* **DATA EXCERPTS**:
_ _ _ _ _
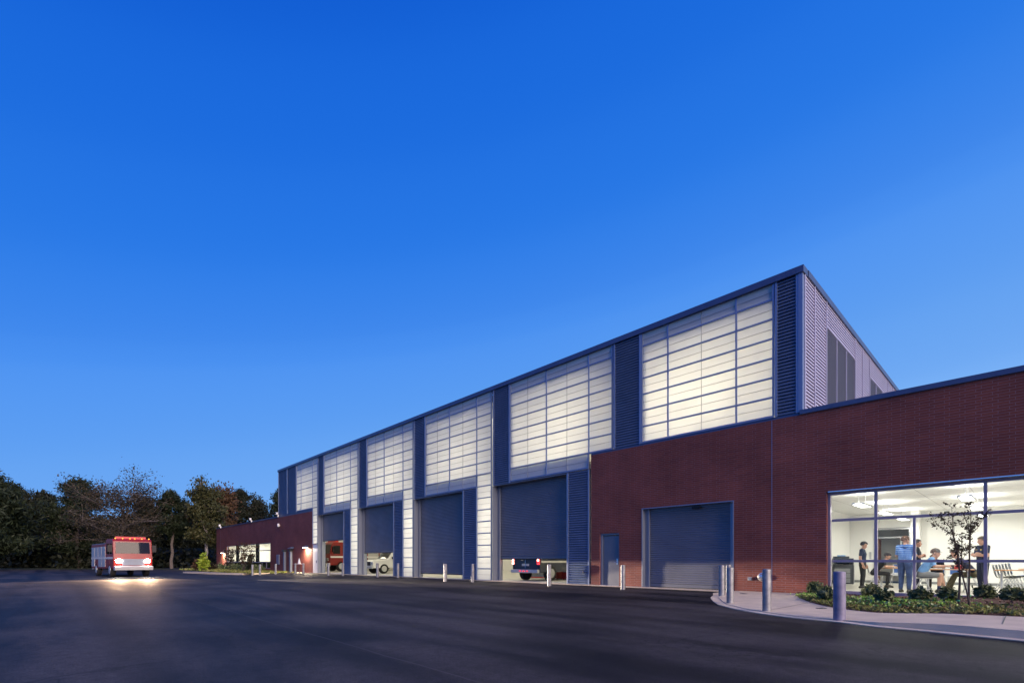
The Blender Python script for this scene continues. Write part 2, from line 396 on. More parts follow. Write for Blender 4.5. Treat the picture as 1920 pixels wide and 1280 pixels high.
mat('tube_glow', (1, 1, 1), .3, emit=(1, .97, .90), estr=5.5)
mat('red_plastic', (.5, .03, .03), .4)
mat('signal_blue', (.03, .12, .5), .4)
mat('skin', (.52, .29, .20), .55); mat('skin_tan', (.44, .22, .14), .55)
mat('navy_cloth', (.020, .026, .055), .85); mat('black_cloth', (.016, .016, .018), .85)
mat('denim', (.035, .062, .155), .85, noise=.35, nscale=9); mat('light_blue_cloth', (.20, .40, .70), .85, noise=.1, nscale=8)
mat('grey_shorts', (.24, .24, .235), .85); mat('khaki', (.16, .14, .075), .85, noise=.15, nscale=9)
mat('shoe', (.05, .045, .04), .6); mat('sock', (.02, .03, .09), .8); mat('eye', (.02, .015, .012), .3); mat('lip', (.35, .14, .11), .5)
mat('hair_dark', (.025, .018, .014), .6); mat('hair_brown', (.11, .06, .035), .6); mat('hair_grey', (.16, .13, .11), .6); mat('cap_grey', (.14, .135, .13), .8)
mat('patch_white', (.75, .74, .7), .6); mat('badge_gold', (.7, .5, .12), .35, .7)
leaf_material('pine_leaf', [(.010, .018, .010), (.019, .029, .014), (.028, .039, .018)])
leaf_material('dull_leaf', [(.024, .021, .013), (.037, .031, .019), (.050, .038, .022)])
leaf_material('green_leaf', [(.027, .034, .014), (.046, .051, .019), (.066, .062, .023)])
leaf_material('orange_leaf', [(.05, .036, .021), (.072, .044, .023), (.095, .046, .026)])
leaf_material('dark_leaf', [(.010, .015, .010), (.018, .023, .013), (.026, .028, .015)])
leaf_material('shrub_leaf', [(.055, .085, .035), (.11, .14, .06), (.20, .22, .11)])
leaf_material('myrtle_leaf', [(.020, .016, .012), (.038, .028, .018), (.05, .045, .022)])
leaf_material('cover_leaf', [(.11, .23, .04), (.19, .38, .05), (.40, .46, .24)])
leaf_material('grass_leaf', [(.11, .13, .035), (.18, .21, .05), (.24, .20, .09)])
leaf_material('bright_leaf', [(.13, .20, .02), (.22, .32, .03), (.30, .34, .05)])
def stripe_mat():
    m = mat('striped_shirt', (.05, .13, .40), .85); t = m.node_tree; b = t.nodes['Principled BSDF']
    tc = t.nodes.new('ShaderNodeTexCoord'); s = t.nodes.new('ShaderNodeSeparateXYZ'); t.links.new(tc.outputs['Object'], s.inputs[0])
    p = t.nodes.new('ShaderNodeMath'); p.operation = 'PINGPONG'; p.inputs[1].default_value = .03; t.links.new(s.outputs[2], p.inputs[0])
    l = t.nodes.new('ShaderNodeMath'); l.operation = 'LESS_THAN'; l.inputs[1].default_value = .008; t.links.new(p.outputs[0], l.inputs[0])
    x = t.nodes.new('ShaderNodeMix'); x.data_type = 'RGBA'; x.inputs[6].default_value = (.05, .14, .42, 1); x.inputs[7].default_value = (.30, .42, .65, 1)
    t.links.new(l.outputs[0], x.inputs[0]); t.links.new(x.outputs[2], b.inputs['Base Color'])
stripe_mat()

# ------------------------------------------------------------------ ground
def ground():
    xs = [-900, -400, -200, -120, -90, -70] + [-60 + 2 * i for i in range(30)] + [0, 3, 6, 10, 30, 100, 400, 900]
    ys = [-300, -100, -40, -15, 0, 4, 8] + [9 + .5 * i for i in range(18)] + [18.2, 22, 30, 60, 120, 300, 900]
    mb = MB(); idx = {}
    for i, x in enumerate(xs):
        for j, y in enumerate(ys):
            idx[i, j] = len(mb.v); mb.v.append((x, y, gz(x, y) - (.02 if y > 17.4 else 0)))
    for i in range(len(xs) - 1):
        for j in range(len(ys) - 1):
            mb.f.append((idx[i, j], idx[i + 1, j], idx[i + 1, j + 1], idx[i, j + 1])); mb.m.append(0)
    tag(mb.build('ground', MAT['asphalt'], smooth=True), kind='structure')
    # far grassland and woodland floor beyond the lot
    mb = MB()
    P = [gp(-900, 1068, -.09), gp(-200, 1067, -.09), gp(265, 1066.5, -.09), gp(330, 1067, -.09), gp(398, 1069, -.09)]
    P[0].z = P[1].z = -.085
    a = [(p.x, p.y, -.085) for p in P]
    far = [(-79.5, 17.0, -.085), (-79.5, 300, -.085), (-700, 300, -.085), (-700, -300, -.085)]
    i = len(mb.v); mb.v += a + far; mb.f.append(tuple(range(i, i + len(a) + 4))); mb.m.append(0)
    tag(mb.build('grass_verge', MAT['grass_soil']), kind='structure')
ground()

def strip(name, L, Rr, m, zt=.0, thick=.0, kind='structure', zf=None):
    mb = MB()
    n = len(L)
    for a, b in zip(L, Rr):
        za = (zf(a) if zf else zt); zb = (zf(b) if zf else zt)
        mb.v += [(a[0], a[1], za), (b[0], b[1], zb), (a[0], a[1], za - .25), (b[0], b[1], zb - .25)]
    for k in range(n - 1):
        i = 4 * k
        for q in ((i, i + 1, i + 5, i + 4), (i, i + 4, i + 6, i + 2), (i + 1, i + 3, i + 7, i + 5)):
            mb.f.append(q); mb.m.append(0)
    mb.f.append((0, 2, 3, 1)); mb.m.append(0); j = 4 * (n - 1); mb.f.append((j, j + 1, j + 3, j + 2)); mb.m.append(0)
    return tag(mb.build(name, m, smooth=True, sharp=R(30)), kind=kind)

def resample(pts, n):
    pts = [Vector((p[0], p[1], 0)) for p in pts]
    L = [0]
    for a, b in zip(pts, pts[1:]): L.append(L[-1] + (b - a).length)
    r = []
    for k in range(n):
        s = L[-1] * k / (n - 1)
        i = max(j for j in range(len(L)) if L[j] <= s + 1e-9); i = min(i, len(pts) - 2)
        t = (s - L[i]) / max(1e-9, L[i + 1] - L[i]); r.append(pts[i].lerp(pts[i + 1], t))
    return r
EDGE = [(1376, 1109.5), (1352, 1113.5), (1338, 1118.5), (1332, 1123), (1337, 1128.5), (1347, 1134), (1383, 1143), (1430, 1151), (1483, 1158), (1565, 1165.5), (1639, 1175), (1738, 1184), (1837, 1194), (1920, 1202), (2300, 1240)]
INNER = [(1487, 1111), (1490, 1115), (1494, 1121), (1500, 1126), (1510, 1130.5), (1533, 1136.7), (1565, 1142.5), (1620, 1149), (1649, 1152.6), (1738, 1159), (1837, 1165.5), (1920, 1170), (2300, 1190)]
outer = [gp(*p) for p in EDGE]; inner = [gp(*p) for p in INNER]
outer[0] = Vector((-7.02, 17.27, 0)); outer[1] = Vector((-7.02, 15.6, 0))
inner[0] = Vector((-5.05, 17.27, 0))
def kerbz(p): return gz(p[0], p[1]) + .026 + .10 * sm(-2.6, -.6, p[0])
oo = resample(outer, 60)
off = []
for k, p in enumerate(oo):                    # kerb line runs inside a narrow gutter
    d = (oo[min(k + 1, 59)] - oo[max(0, k - 1)]).normalized(); n = Vector((-d.y, d.x, 0))
    off.append(p + n * .22)
ii = resample(inner, 60)
strip('gutter', oo, [o + (i - o) * 1.02 for o, i in zip(oo, off)], MAT['concrete'], zf=lambda p: gz(p[0], p[1]) + .014)
strip('pavement', off, ii, MAT['concrete'], zf=kerbz)
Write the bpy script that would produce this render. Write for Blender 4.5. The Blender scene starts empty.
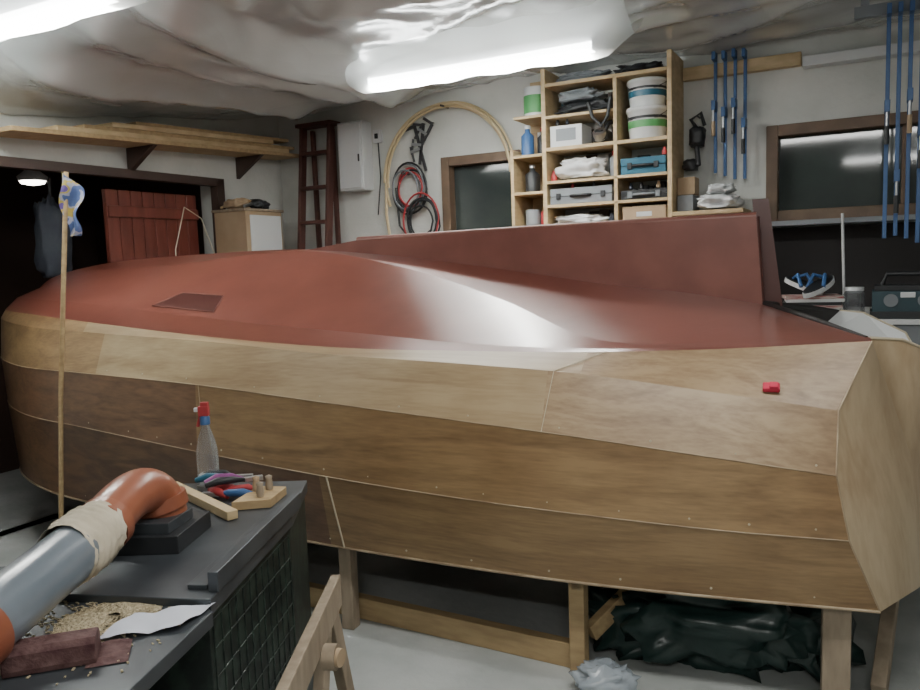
_ _ _ _ _
* **WRITTEN EXERCISE**: The records above should be reproduced exactly, with no pictures included.

* **THE COMPLETED TASK**:
The Blender Python script for this scene continues. Write part 2, from line 396 on. More parts follow. Write for Blender 4.5. Treat the picture as 1920 pixels wide and 1280 pixels high.
mat('tube_glow', (1, 1, 1), .3, emit=(1, .97, .90), estr=5.5)
mat('red_plastic', (.5, .03, .03), .4)
mat('signal_blue', (.03, .12, .5), .4)
mat('skin', (.52, .29, .20), .55); mat('skin_tan', (.44, .22, .14), .55)
mat('navy_cloth', (.020, .026, .055), .85); mat('black_cloth', (.016, .016, .018), .85)
mat('denim', (.035, .062, .155), .85, noise=.35, nscale=9); mat('light_blue_cloth', (.20, .40, .70), .85, noise=.1, nscale=8)
mat('grey_shorts', (.24, .24, .235), .85); mat('khaki', (.16, .14, .075), .85, noise=.15, nscale=9)
mat('shoe', (.05, .045, .04), .6); mat('sock', (.02, .03, .09), .8); mat('eye', (.02, .015, .012), .3); mat('lip', (.35, .14, .11), .5)
mat('hair_dark', (.025, .018, .014), .6); mat('hair_brown', (.11, .06, .035), .6); mat('hair_grey', (.16, .13, .11), .6); mat('cap_grey', (.14, .135, .13), .8)
mat('patch_white', (.75, .74, .7), .6); mat('badge_gold', (.7, .5, .12), .35, .7)
leaf_material('pine_leaf', [(.010, .018, .010), (.019, .029, .014), (.028, .039, .018)])
leaf_material('dull_leaf', [(.024, .021, .013), (.037, .031, .019), (.050, .038, .022)])
leaf_material('green_leaf', [(.027, .034, .014), (.046, .051, .019), (.066, .062, .023)])
leaf_material('orange_leaf', [(.05, .036, .021), (.072, .044, .023), (.095, .046, .026)])
leaf_material('dark_leaf', [(.010, .015, .010), (.018, .023, .013), (.026, .028, .015)])
leaf_material('shrub_leaf', [(.055, .085, .035), (.11, .14, .06), (.20, .22, .11)])
leaf_material('myrtle_leaf', [(.020, .016, .012), (.038, .028, .018), (.05, .045, .022)])
leaf_material('cover_leaf', [(.11, .23, .04), (.19, .38, .05), (.40, .46, .24)])
leaf_material('grass_leaf', [(.11, .13, .035), (.18, .21, .05), (.24, .20, .09)])
leaf_material('bright_leaf', [(.13, .20, .02), (.22, .32, .03), (.30, .34, .05)])
def stripe_mat():
    m = mat('striped_shirt', (.05, .13, .40), .85); t = m.node_tree; b = t.nodes['Principled BSDF']
    tc = t.nodes.new('ShaderNodeTexCoord'); s = t.nodes.new('ShaderNodeSeparateXYZ'); t.links.new(tc.outputs['Object'], s.inputs[0])
    p = t.nodes.new('ShaderNodeMath'); p.operation = 'PINGPONG'; p.inputs[1].default_value = .03; t.links.new(s.outputs[2], p.inputs[0])
    l = t.nodes.new('ShaderNodeMath'); l.operation = 'LESS_THAN'; l.inputs[1].default_value = .008; t.links.new(p.outputs[0], l.inputs[0])
    x = t.nodes.new('ShaderNodeMix'); x.data_type = 'RGBA'; x.inputs[6].default_value = (.05, .14, .42, 1); x.inputs[7].default_value = (.30, .42, .65, 1)
    t.links.new(l.outputs[0], x.inputs[0]); t.links.new(x.outputs[2], b.inputs['Base Color'])
stripe_mat()

# ------------------------------------------------------------------ ground
def ground():
    xs = [-900, -400, -200, -120, -90, -70] + [-60 + 2 * i for i in range(30)] + [0, 3, 6, 10, 30, 100, 400, 900]
    ys = [-300, -100, -40, -15, 0, 4, 8] + [9 + .5 * i for i in range(18)] + [18.2, 22, 30, 60, 120, 300, 900]
    mb = MB(); idx = {}
    for i, x in enumerate(xs):
        for j, y in enumerate(ys):
            idx[i, j] = len(mb.v); mb.v.append((x, y, gz(x, y) - (.02 if y > 17.4 else 0)))
    for i in range(len(xs) - 1):
        for j in range(len(ys) - 1):
            mb.f.append((idx[i, j], idx[i + 1, j], idx[i + 1, j + 1], idx[i, j + 1])); mb.m.append(0)
    tag(mb.build('ground', MAT['asphalt'], smooth=True), kind='structure')
    # far grassland and woodland floor beyond the lot
    mb = MB()
    P = [gp(-900, 1068, -.09), gp(-200, 1067, -.09), gp(265, 1066.5, -.09), gp(330, 1067, -.09), gp(398, 1069, -.09)]
    P[0].z = P[1].z = -.085
    a = [(p.x, p.y, -.085) for p in P]
    far = [(-79.5, 17.0, -.085), (-79.5, 300, -.085), (-700, 300, -.085), (-700, -300, -.085)]
    i = len(mb.v); mb.v += a + far; mb.f.append(tuple(range(i, i + len(a) + 4))); mb.m.append(0)
    tag(mb.build('grass_verge', MAT['grass_soil']), kind='structure')
ground()

def strip(name, L, Rr, m, zt=.0, thick=.0, kind='structure', zf=None):
    mb = MB()
    n = len(L)
    for a, b in zip(L, Rr):
        za = (zf(a) if zf else zt); zb = (zf(b) if zf else zt)
        mb.v += [(a[0], a[1], za), (b[0], b[1], zb), (a[0], a[1], za - .25), (b[0], b[1], zb - .25)]
    for k in range(n - 1):
        i = 4 * k
        for q in ((i, i + 1, i + 5, i + 4), (i, i + 4, i + 6, i + 2), (i + 1, i + 3, i + 7, i + 5)):
            mb.f.append(q); mb.m.append(0)
    mb.f.append((0, 2, 3, 1)); mb.m.append(0); j = 4 * (n - 1); mb.f.append((j, j + 1, j + 3, j + 2)); mb.m.append(0)
    return tag(mb.build(name, m, smooth=True, sharp=R(30)), kind=kind)

def resample(pts, n):
    pts = [Vector((p[0], p[1], 0)) for p in pts]
    L = [0]
    for a, b in zip(pts, pts[1:]): L.append(L[-1] + (b - a).length)
    r = []
    for k in range(n):
        s = L[-1] * k / (n - 1)
        i = max(j for j in range(len(L)) if L[j] <= s + 1e-9); i = min(i, len(pts) - 2)
        t = (s - L[i]) / max(1e-9, L[i + 1] - L[i]); r.append(pts[i].lerp(pts[i + 1], t))
    return r
EDGE = [(1376, 1109.5), (1352, 1113.5), (1338, 1118.5), (1332, 1123), (1337, 1128.5), (1347, 1134), (1383, 1143), (1430, 1151), (1483, 1158), (1565, 1165.5), (1639, 1175), (1738, 1184), (1837, 1194), (1920, 1202), (2300, 1240)]
INNER = [(1487, 1111), (1490, 1115), (1494, 1121), (1500, 1126), (1510, 1130.5), (1533, 1136.7), (1565, 1142.5), (1620, 1149), (1649, 1152.6), (1738, 1159), (1837, 1165.5), (1920, 1170), (2300, 1190)]
outer = [gp(*p) for p in EDGE]; inner = [gp(*p) for p in INNER]
outer[0] = Vector((-7.02, 17.27, 0)); outer[1] = Vector((-7.02, 15.6, 0))
inner[0] = Vector((-5.05, 17.27, 0))
def kerbz(p): return gz(p[0], p[1]) + .026 + .10 * sm(-2.6, -.6, p[0])
oo = resample(outer, 60)
off = []
for k, p in enumerate(oo):                    # kerb line runs inside a narrow gutter
    d = (oo[min(k + 1, 59)] - oo[max(0, k - 1)]).normalized(); n = Vector((-d.y, d.x, 0))
    off.append(p + n * .22)
ii = resample(inner, 60)
strip('gutter', oo, [o + (i - o) * 1.02 for o, i in zip(oo, off)], MAT['concrete'], zf=lambda p: gz(p[0], p[1]) + .014)
strip('pavement', off, ii, MAT['concrete'], zf=kerbz)
Write the bpy script that would produce this render. Write for Blender 4.5. The Blender scene starts empty.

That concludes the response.